ESR student and Raysville Friends pastor Michael Sherman offers a reflection on Peter
Rollins’ new book, The Idolatry of God. Rollins will be on campus at ESR as the keynote speaker for our annual Willson Lectures on April 8.
A friend of mine posted a comment on Facebook the day after
the shootings at Sandy Hook a month ago.
“The tragedy that happened yesterday has solidified my disbelief in an
all knowing and all powerful entity. Either
your god isn't all-powerful and couldn't stop it or he is and sat idle while
they screamed, probably for him. Either
way, I am firmer than ever.”
My
friend went on to ask: “so, Biblically we are taught to believe that there was
a divine plan that even though god could save the day and end the crucifixion
at any point, that in order to fulfill the prophecy and save our souls that
Christ had to die?” This concept of God
is fairly prevalent in mainstream Christianity.
It is, however, an idolatry of God.
It is a creation of an idea of God which isn’t true. God’s presence or the acceptance of Christ
into one’s heart does not change our reality.
We still suffer pain and loss.
God is not some talisman we can claim forcing all our enemies and
travails to lay down before us. An all-powerful,
all-loving God is a beautiful picture but those terms and our understanding of
them are laced with our human understanding of powerful and loving. Personally I'm not ready to drop 'all
powerful' but I wonder if God's all powerful is different than our
understanding or wish for God's power. It’s nice to have logical, reasoned answers
but sometimes there are none for us to have, sometimes there is only mystery.
Peter
Rollins’ new book The Idolatry of God; Breaking Our Addiction to Certainty and Satisfaction speaks directly to
this topic. Rollins has written and
spoken about many of these ideas before.
In this book he ties many of his previous thoughts from his other books Insurrection and How to (Not) Speak of God together building a framework and
foundation for moving faith forward.
The
starting point is Rollins’ definition of ‘Original Sin’ and its entanglement
with the Law and subsequent construction of various idols. He places the origin of sin in the moment as
infants when the ego begins to form.
Initially an infant has no boundaries.
It is essentially, by perception, one with the world. At some point a realization grows,
identifying itself and the other. It is
a picture of separation. Once separation
is realized and we feel something is missing the awareness that something is
lacking builds. It is this perception of
lack and our pursuit to fill a void that is not really there which is ‘Original
Sin’.
In
the next move Rollins demonstrates the Christian Church’s use of the pursuit of
God/Christ as the fulfillment of our lacking.
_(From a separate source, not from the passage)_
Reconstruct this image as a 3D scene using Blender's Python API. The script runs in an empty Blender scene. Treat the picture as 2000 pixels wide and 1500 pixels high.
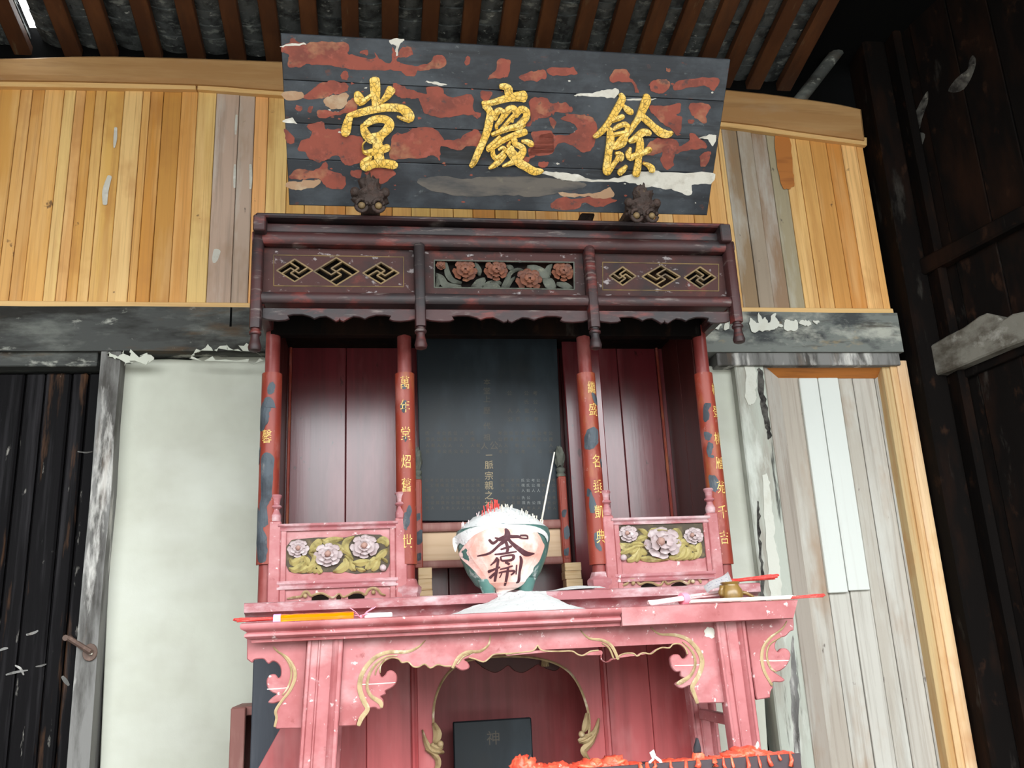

If you just had this one thing you’d be better - it will fix all your
problems. In using God/Christ the church
never addresses the problem of our perceived lacking; it uses and preys upon
our sin to sell itself, thus creating an idol of God/Christ. If we just did all this Christian stuff
better or prayed more or read more Scriptures then…but all of that falls
apart. There is no amount of prayer or
reading which can bring us closer to a God who is already at hand. The truth is there is no separation. Jesus says “The Kingdom of God is at hand”,
right here at our fingertips. We cannot
move ourselves to reach it, because it is already here.
Rollins
closes his counter observation of the crucifixion with this statement:
The Crucifixion bears witness to a form
of life that is free from our obsessive drive for the Idol, a form of life
which our zombie nature (unthinking all consuming drive) is cured. For to lose the Idol means to be freed from
that drive that prevents us from fully embracing our life and taking pleasure
in it. It means giving up our desire for
ultimate satisfaction and then, in that act, discovering a deeper, more
beautiful satisfaction, one that is not constantly deferred but that can be
grasped here and now. Not one that
promises to make us whole and remove our suffering but one that promises joy in
the midst of our brokenness and new life in the very embrace of our pain (97).
Rollins’
understanding of the Crucifixion isn’t comfortable or comforting, but it is
definitely freeing for both us and God. It allows us to be honest. It is this honesty which is at the heart of
Jesus’ statement in the Sermon on the Mount:
For I tell you, unless your righteousness surpasses that of the scribes
and Pharisees, you will never enter the kingdom of heaven (Matt 5:20, HCSB). The scribes and Pharisees were slaves to
perception. The picture they illustrated
did not match the truth of their hearts.
Jesus wasn’t calling the disciples to be more ‘Law’ abiding than the
scribes and Pharisees, but to be more honest about who they are and the truth
of their hearts sharing both triumph and struggle.